If the metric can reclaim and hold above 1, the market typically becomes more stable and less reactive, because short-term holders gain breathing room. If it stays below 1, sellers can keep control through a thousand small decisions—selling into strength, flinching at news, and turning every rally into a debate about whether it’s real.

In other words, the next phase is less about finding the perfect narrative and more about watching whether the newest money finally stops feeling trapped. That’s the moment a market stops being “news-driven” and starts being “trend-driven.”

Frequently Asked Questions

Who are “short-term holders” and why do they matter?

Short-term holders are typically defined as coins held for a relatively short period (often around ~155 days, depending on the methodology). They matter because they are more sensitive to price changes and headlines, and their behavior often drives short-term volatility.

Does STH MVRV < 1 guarantee more downside?

No. It indicates short-term holders are, on average, in loss—raising the probability of selling into rallies and stronger reactions to negative news. Price can still rise if demand absorbs that supply.

Why is crossing above 1 important?

Above 1, the average short-term holder is in profit, which often reduces forced selling and increases patience. That behavioral shift can make uptrends more stable.

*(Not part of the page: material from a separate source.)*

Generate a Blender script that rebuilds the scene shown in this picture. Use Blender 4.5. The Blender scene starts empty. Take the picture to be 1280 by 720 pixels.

Can this metric be “fooled” by exchange or custodian movements?

On-chain metrics can be affected by internal transfers, but entity-adjusted and filtered approaches aim to reduce noise. It’s best used as a behavioral lens rather than a precise timing tool.

Disclaimer: This article is for informational and educational purposes only and does not constitute investment, legal, or tax advice. Nothing herein is a recommendation to buy, sell, or hold any asset. Digital assets are volatile and carry risk, including the risk of total loss.